Anche gli altri residenti in zona concordano. C’è chi, ad esempio, ha appena finito di murare la propria abitazione. Gli è stato chiesto di alzarla di 80 centimetri rispetto al piano stradale. Non è servito a nulla: “Adesso ho tutto il vespaio – dice – fatto per evitare l’umidità, pieno di fango e non so come toglierlo. Ho messo un ventilatore sperando che asciughi ma nel frattempo ho l’umidità che mi sale dai muri e dall’intonaco fatto di fresco”.
Danni, insomma, per decine di migliaia di euro. E c’è anche chi li ha già quantificati. E’ Franco Corradi, il titolare del ristorante Il Guercio, che ha riaperto domenica scorsa ma solo grazie al lavoro di cinquanta amici e volontari che si sono rimboccati le maniche per permettere la riapertura del ristorante in tempo per gli appuntamenti già fissati: matrimoni, serate e quant’altro. Franco Corradi, stavolta, non è disposto a passarci sopra: “Nel 1992 sono stato chiuso cinque mesi e ho rifatto tutto di tasca mia. Stavolta non ci sto, mi devono pagare i danni che ho subito, circa 285mila euro tutti riscontrabili. E se non me li danno denuncio tutti: Regione, Provincia, Comune, Consorzio di Bonifica e Autorità di Bacino. Un poco per uno riusciranno a rifondermi i danni?”.

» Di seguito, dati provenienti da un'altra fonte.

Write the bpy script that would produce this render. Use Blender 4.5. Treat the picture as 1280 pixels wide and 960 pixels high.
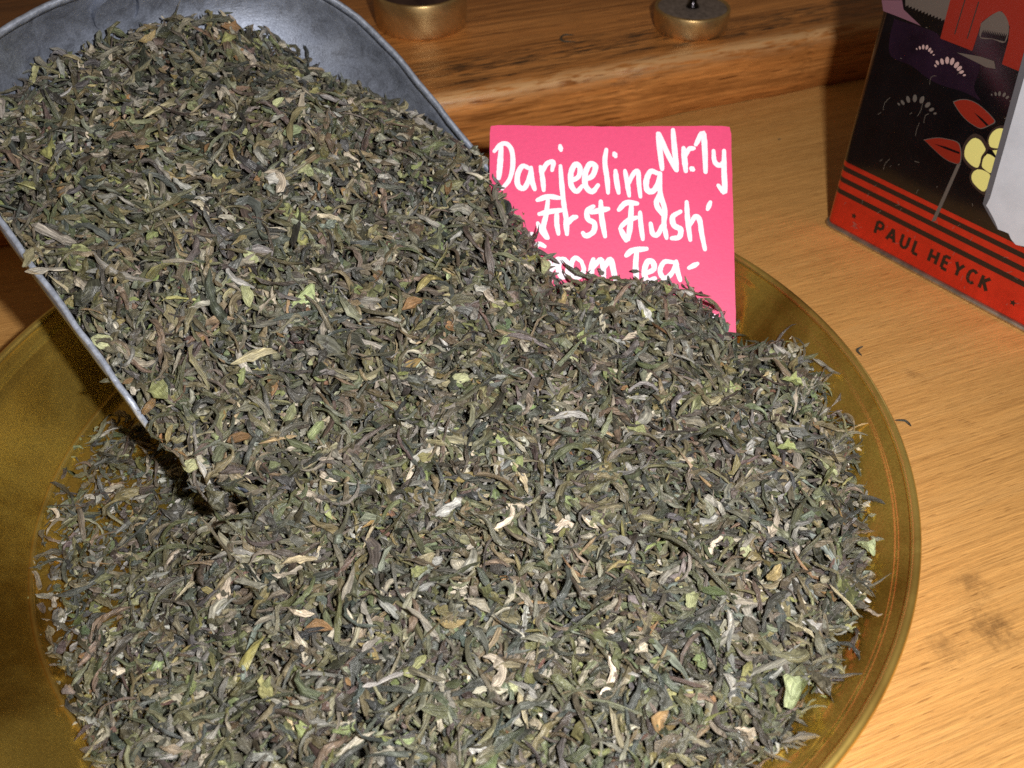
import bpy, bmesh, math, random
import numpy as np
from mathutils import Vector, Matrix

for _o in list(bpy.data.objects):
    bpy.data.objects.remove(_o)
sc = bpy.context.scene
C = sc.collection
R = math.radians

# ------------------------------------------------------------------ camera
CAM = (0.0291, -0.2118, 0.2443)
PITCH = 42.51
cam_d = bpy.data.cameras.new('camera')
cam = bpy.data.objects.new('camera', cam_d)
C.objects.link(cam)
cam.location = CAM
cam.rotation_euler = (R(90 - PITCH), 0, 0)
cam_d.sensor_width = 36
cam_d.lens = 36 * 1200 / 1280
cam_d.clip_start = 0.01
cam_d.clip_end = 20
cam_d.dof.use_dof = True
cam_d.dof.focus_distance = 0.31
cam_d.dof.aperture_fstop = 20
sc.camera = cam

# ------------------------------------------------------------------ dim warm room light
world = bpy.data.worlds.new('World')
sc.world = world
world.use_nodes = True
bg = world.node_tree.nodes['Background']
bg.inputs[0].default_value = (1.0, 0.70, 0.42, 1)
bg.inputs[1].default_value = 0.10

# ------------------------------------------------------------------ the camera's flash, right of and above the lens
fl = bpy.data.lights.new('flash', 'AREA')
fl.shape = 'RECTANGLE'
fl.size = 0.015
fl.size_y = 0.010
fl.energy = 2.0
fl.color = (1.0, 0.975, 0.95)
flo = bpy.data.objects.new('flash', fl)
C.objects.link(flo)
flo.location = (CAM[0] + 0.062, CAM[1] - 0.005, CAM[2] + 0.040)
_dir = Vector((0.035, 0.03, 0.02)) - flo.location
flo.rotation_euler = _dir.to_track_quat('-Z', 'Y').to_euler()

sc.view_settings.view_transform = 'Standard'
sc.view_settings.look = 'None'
sc.view_settings.exposure = 0.0
sc.view_settings.gamma = 1.0
sc.view_settings.use_curve_mapping = False
sc.cycles.use_denoising = False      # a little sensor-like grain keeps the leaves crisp
sc.cycles.max_bounces = 8
sc.cycles.caustics_reflective = True
sc.cycles.blur_glossy = 0.25
sc.cycles.sample_clamp_indirect = 1.2

# ------------------------------------------------------------------ helpers
def link(name, me, mat=None, parent=None, smooth=False):
    o = bpy.data.objects.new(name, me)
    C.objects.link(o)
    if mat is not None and not me.materials:
        me.materials.append(mat)
    if parent is not None:
        o.parent = parent
    if smooth:
        me.polygons.foreach_set('use_smooth', [True] * len(me.polygons))
    return o

def mesh(name, verts, faces):
    me = bpy.data.meshes.new(name)
    me.from_pydata([tuple(map(float, v)) for v in verts], [], faces)
    me.update()
    return me

def empty(name, loc=(0, 0, 0), rotz=0.0):
    o = bpy.data.objects.new(name, None)
    C.objects.link(o)
    o.location = loc
    o.rotation_euler = (0, 0, rotz)
    o.empty_display_size = 0.02
    return o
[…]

Anche nel suo caso l’acqua è arrivata principalmente dal reticolo dei fossi alle spalle del ristorante, che si infilano fra capannoni, case, magazzini prima di tornare nella Freddana. Ma l’impeto del torrente (“Prima era un torrente – dice – ora è un fiume vero e proprio”), proprio sulla curva, non riuscendo a trovare uno sfogo, ha bloccato proprio l’uscita dei fossi e impedito il regolare deflusso, creando i danni che hanno riguardato tutto il locale. “Se mi danno i soldi – dice – a questo punto devo trovare una soluzione: un muro alto un metro e mezzo che segua il perimetro del ristorante dove c’è la siepe e che si ricongiunga a quello posteriore, con due chiuse a tenuta stagna in corrispondenza degli ingressi. Così riesco a evitare gravi danni e se si allaga il parcheggio, pazienza”.
Resta il fatto che, da queste parti, ancora non si è visto nessuno, dicono i residenti, per sincerarsi di persona delle situazioni. A parte il sopralluogo al “Guercio” anche con i rappresentanti degli enti, qualche tecnico che ha effettuato delle rilevazioni sulla Freddana e delle ruspe che hanno eliminato un po’ di residui dal corso del fiume, gli abitanti si sentono già, dopo il periodo di emergenza, dimenticati. E vogliono tenere alta l’attenzione sul tema. L’autunno delle piogge, d’altronde, è dietro l’angolo.